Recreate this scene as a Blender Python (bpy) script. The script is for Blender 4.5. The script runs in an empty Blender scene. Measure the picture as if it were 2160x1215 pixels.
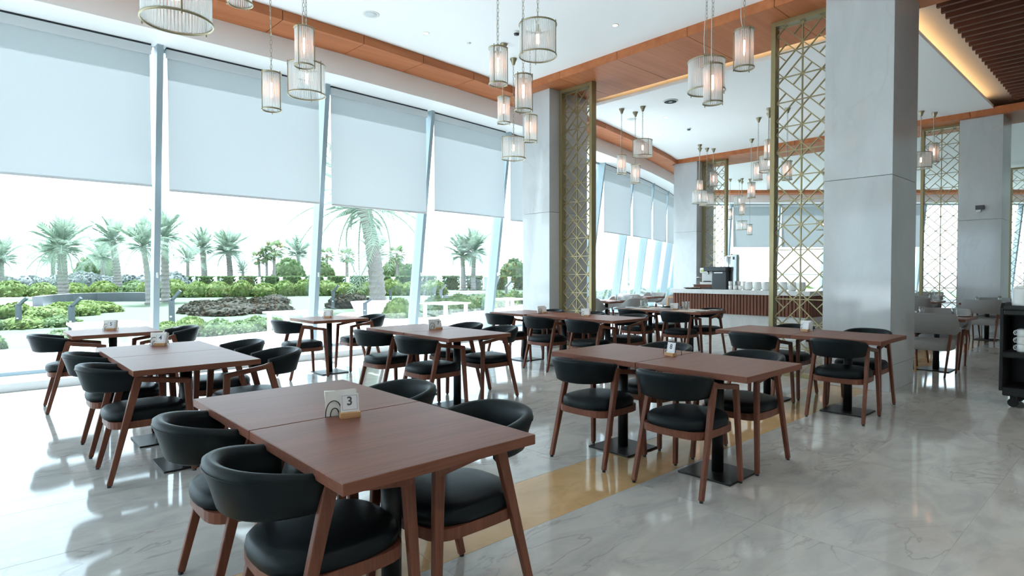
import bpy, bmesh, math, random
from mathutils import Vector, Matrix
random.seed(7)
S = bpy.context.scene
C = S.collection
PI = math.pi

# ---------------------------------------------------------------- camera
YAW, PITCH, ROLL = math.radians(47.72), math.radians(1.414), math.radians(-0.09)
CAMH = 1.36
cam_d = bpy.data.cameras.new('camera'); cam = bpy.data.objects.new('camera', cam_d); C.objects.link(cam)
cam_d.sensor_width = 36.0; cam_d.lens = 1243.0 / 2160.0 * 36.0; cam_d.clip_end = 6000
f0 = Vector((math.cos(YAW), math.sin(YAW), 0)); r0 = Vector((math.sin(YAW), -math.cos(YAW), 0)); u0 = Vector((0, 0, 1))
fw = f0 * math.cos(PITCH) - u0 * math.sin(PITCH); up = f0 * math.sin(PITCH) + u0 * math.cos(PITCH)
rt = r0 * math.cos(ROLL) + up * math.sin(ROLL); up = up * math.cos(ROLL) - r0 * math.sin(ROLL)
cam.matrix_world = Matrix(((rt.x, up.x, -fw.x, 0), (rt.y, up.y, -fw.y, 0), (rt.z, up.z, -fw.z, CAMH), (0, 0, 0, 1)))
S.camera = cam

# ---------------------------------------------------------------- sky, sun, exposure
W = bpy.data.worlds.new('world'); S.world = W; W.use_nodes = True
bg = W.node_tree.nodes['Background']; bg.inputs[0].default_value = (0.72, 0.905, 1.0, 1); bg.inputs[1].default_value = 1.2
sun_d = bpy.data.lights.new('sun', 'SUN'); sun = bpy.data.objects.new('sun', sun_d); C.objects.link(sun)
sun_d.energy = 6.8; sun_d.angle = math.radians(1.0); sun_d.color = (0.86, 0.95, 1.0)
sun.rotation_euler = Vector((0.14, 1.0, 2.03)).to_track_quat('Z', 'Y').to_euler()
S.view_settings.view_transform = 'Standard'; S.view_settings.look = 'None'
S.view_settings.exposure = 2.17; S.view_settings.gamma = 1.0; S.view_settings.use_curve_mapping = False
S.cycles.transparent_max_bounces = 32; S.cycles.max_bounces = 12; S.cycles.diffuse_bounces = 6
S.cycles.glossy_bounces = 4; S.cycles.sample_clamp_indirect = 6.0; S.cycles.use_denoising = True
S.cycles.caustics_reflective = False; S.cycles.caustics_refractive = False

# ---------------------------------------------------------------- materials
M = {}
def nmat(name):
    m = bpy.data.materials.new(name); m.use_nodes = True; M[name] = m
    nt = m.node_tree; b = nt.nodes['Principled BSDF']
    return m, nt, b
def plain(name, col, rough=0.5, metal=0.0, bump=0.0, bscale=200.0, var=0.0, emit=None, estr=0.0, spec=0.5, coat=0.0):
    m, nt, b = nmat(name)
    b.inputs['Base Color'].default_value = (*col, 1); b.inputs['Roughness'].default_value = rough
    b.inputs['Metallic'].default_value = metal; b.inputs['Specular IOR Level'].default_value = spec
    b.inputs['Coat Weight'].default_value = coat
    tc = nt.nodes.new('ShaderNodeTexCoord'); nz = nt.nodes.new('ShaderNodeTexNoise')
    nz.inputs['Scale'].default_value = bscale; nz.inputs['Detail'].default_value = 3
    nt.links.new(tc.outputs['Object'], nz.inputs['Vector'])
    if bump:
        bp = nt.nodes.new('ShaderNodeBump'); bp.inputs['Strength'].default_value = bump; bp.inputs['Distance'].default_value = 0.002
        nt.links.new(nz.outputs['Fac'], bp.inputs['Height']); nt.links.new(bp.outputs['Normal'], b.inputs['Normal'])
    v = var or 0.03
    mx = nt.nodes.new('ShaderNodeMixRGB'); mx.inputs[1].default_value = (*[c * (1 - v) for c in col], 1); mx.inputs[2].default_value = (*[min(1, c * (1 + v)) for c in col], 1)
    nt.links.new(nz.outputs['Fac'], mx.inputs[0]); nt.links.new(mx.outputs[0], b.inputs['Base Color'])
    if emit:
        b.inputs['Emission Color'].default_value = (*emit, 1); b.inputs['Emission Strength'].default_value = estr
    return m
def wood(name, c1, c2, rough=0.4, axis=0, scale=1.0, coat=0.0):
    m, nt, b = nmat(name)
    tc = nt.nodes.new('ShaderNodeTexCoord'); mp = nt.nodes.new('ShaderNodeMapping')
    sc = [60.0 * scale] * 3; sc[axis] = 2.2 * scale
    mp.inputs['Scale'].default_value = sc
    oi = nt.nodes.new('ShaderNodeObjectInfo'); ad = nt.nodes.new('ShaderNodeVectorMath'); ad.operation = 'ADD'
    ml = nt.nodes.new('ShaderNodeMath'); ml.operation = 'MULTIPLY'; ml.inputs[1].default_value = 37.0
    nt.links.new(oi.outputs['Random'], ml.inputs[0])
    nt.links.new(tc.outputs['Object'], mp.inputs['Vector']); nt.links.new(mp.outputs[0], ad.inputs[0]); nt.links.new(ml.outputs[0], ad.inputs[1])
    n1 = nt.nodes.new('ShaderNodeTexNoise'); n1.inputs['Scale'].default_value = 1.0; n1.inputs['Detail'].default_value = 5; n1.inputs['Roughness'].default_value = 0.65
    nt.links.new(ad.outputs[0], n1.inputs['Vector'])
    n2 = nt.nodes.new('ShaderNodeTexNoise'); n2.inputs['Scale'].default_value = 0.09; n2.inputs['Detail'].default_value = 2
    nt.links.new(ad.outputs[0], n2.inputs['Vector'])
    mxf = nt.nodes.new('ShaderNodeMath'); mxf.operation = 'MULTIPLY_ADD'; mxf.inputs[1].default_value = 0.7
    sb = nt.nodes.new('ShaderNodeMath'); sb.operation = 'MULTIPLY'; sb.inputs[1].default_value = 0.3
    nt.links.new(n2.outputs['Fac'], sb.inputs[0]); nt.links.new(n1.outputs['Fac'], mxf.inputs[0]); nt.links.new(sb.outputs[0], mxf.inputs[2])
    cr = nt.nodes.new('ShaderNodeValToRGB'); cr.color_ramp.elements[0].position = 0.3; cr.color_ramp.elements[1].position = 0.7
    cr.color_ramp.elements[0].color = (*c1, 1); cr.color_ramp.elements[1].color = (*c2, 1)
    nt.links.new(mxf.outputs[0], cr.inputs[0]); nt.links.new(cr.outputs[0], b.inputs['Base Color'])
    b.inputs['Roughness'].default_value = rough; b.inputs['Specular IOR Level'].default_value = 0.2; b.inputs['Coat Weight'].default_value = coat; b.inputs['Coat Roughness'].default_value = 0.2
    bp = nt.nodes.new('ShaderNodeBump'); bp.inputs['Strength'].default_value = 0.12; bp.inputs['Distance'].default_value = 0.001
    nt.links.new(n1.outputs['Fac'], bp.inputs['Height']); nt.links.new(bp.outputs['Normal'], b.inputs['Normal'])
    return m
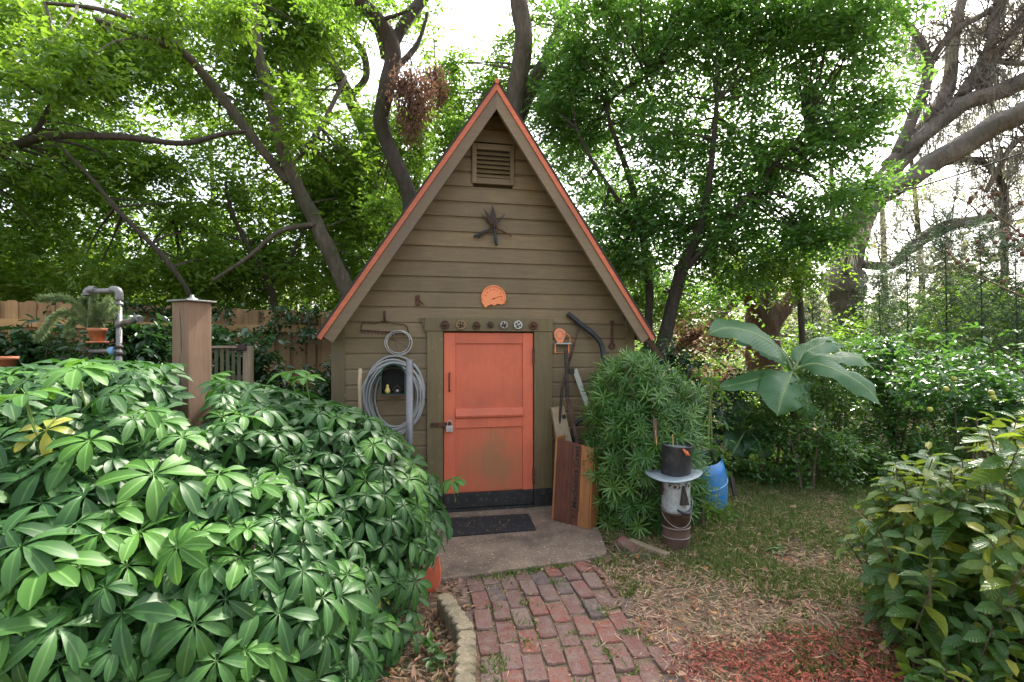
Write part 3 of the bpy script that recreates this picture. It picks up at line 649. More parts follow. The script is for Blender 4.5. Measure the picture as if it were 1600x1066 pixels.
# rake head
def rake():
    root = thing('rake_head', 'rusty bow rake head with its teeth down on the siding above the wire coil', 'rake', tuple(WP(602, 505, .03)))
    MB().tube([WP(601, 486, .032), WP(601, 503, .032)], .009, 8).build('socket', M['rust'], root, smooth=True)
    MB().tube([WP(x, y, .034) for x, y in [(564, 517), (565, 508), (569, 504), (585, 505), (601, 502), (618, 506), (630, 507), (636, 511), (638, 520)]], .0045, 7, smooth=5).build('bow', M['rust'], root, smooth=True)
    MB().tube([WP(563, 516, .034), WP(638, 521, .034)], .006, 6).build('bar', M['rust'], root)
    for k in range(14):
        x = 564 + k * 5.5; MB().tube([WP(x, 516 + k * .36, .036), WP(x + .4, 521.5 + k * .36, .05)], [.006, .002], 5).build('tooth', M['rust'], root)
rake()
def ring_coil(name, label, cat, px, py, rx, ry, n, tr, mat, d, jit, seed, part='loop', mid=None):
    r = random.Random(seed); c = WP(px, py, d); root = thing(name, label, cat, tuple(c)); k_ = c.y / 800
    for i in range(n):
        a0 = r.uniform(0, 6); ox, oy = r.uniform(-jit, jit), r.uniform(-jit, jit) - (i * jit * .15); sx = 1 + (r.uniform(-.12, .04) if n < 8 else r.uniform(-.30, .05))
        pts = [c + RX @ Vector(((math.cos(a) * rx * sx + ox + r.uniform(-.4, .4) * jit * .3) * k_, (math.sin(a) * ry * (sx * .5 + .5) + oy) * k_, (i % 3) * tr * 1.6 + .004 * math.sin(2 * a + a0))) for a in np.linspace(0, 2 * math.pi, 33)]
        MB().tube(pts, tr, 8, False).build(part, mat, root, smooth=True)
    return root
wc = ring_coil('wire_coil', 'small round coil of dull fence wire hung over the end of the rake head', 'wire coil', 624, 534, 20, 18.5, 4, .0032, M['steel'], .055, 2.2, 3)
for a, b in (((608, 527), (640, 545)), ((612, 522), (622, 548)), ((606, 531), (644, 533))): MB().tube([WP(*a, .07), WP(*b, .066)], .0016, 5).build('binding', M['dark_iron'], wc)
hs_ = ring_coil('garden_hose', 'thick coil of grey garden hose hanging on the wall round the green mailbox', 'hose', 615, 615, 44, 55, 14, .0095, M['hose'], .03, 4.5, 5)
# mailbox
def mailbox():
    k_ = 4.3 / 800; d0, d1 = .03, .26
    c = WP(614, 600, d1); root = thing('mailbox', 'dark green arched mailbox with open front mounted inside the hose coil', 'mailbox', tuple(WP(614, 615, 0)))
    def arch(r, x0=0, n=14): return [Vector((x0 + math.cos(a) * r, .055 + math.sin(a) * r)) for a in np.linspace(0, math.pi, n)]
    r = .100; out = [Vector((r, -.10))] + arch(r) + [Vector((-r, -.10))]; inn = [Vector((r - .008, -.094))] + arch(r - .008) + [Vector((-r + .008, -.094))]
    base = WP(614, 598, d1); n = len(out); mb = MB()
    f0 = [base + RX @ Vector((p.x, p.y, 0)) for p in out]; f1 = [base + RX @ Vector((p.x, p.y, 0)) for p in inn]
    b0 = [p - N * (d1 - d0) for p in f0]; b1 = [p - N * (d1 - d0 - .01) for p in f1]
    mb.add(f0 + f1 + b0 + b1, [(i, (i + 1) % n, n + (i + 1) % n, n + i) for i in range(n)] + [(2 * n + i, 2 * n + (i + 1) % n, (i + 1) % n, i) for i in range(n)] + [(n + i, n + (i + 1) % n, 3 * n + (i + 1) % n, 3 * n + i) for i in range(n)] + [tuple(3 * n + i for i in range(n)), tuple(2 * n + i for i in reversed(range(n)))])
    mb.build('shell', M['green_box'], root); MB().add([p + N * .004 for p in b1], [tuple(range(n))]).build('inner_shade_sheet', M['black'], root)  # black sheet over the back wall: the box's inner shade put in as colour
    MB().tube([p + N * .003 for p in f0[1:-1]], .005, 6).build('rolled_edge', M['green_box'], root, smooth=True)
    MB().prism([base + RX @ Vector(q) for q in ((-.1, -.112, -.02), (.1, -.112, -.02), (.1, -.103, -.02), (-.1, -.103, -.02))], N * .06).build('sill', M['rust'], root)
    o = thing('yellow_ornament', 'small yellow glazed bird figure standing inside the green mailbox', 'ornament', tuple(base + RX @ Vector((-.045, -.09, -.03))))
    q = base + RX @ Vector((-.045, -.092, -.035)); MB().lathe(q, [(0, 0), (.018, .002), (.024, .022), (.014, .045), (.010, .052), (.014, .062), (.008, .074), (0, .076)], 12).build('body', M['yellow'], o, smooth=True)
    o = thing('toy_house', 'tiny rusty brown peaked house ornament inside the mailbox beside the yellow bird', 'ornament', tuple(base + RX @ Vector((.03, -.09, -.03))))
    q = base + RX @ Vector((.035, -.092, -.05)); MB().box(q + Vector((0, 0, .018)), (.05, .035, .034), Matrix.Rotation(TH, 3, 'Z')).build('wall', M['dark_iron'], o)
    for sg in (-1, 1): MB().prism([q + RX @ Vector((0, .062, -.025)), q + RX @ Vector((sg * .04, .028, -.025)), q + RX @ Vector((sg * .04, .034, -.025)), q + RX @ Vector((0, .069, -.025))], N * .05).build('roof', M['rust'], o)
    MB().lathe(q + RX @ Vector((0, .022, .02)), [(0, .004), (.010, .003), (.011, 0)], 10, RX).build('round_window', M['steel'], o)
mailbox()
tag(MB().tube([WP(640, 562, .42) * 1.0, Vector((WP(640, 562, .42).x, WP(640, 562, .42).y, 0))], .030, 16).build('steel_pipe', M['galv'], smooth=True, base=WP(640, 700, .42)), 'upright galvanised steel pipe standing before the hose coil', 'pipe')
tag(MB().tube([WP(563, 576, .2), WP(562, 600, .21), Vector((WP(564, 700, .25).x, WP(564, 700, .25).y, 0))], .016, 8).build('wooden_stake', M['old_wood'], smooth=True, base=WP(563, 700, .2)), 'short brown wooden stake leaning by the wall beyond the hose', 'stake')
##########
▸ **Stated goal**:
Look through the entries above; copy each line where the string "Measure" appears.

▸ **Expected answer**:
Recreate this scene as a Blender Python (bpy) script. The script is for Blender 4.5. The script runs in an empty Blender scene. Measure the picture as if it were 2160x1215 pixels.
Write part 3 of the bpy script that recreates this picture. It picks up at line 649. More parts follow. The script is for Blender 4.5. Measure the picture as if it were 1600x1066 pixels.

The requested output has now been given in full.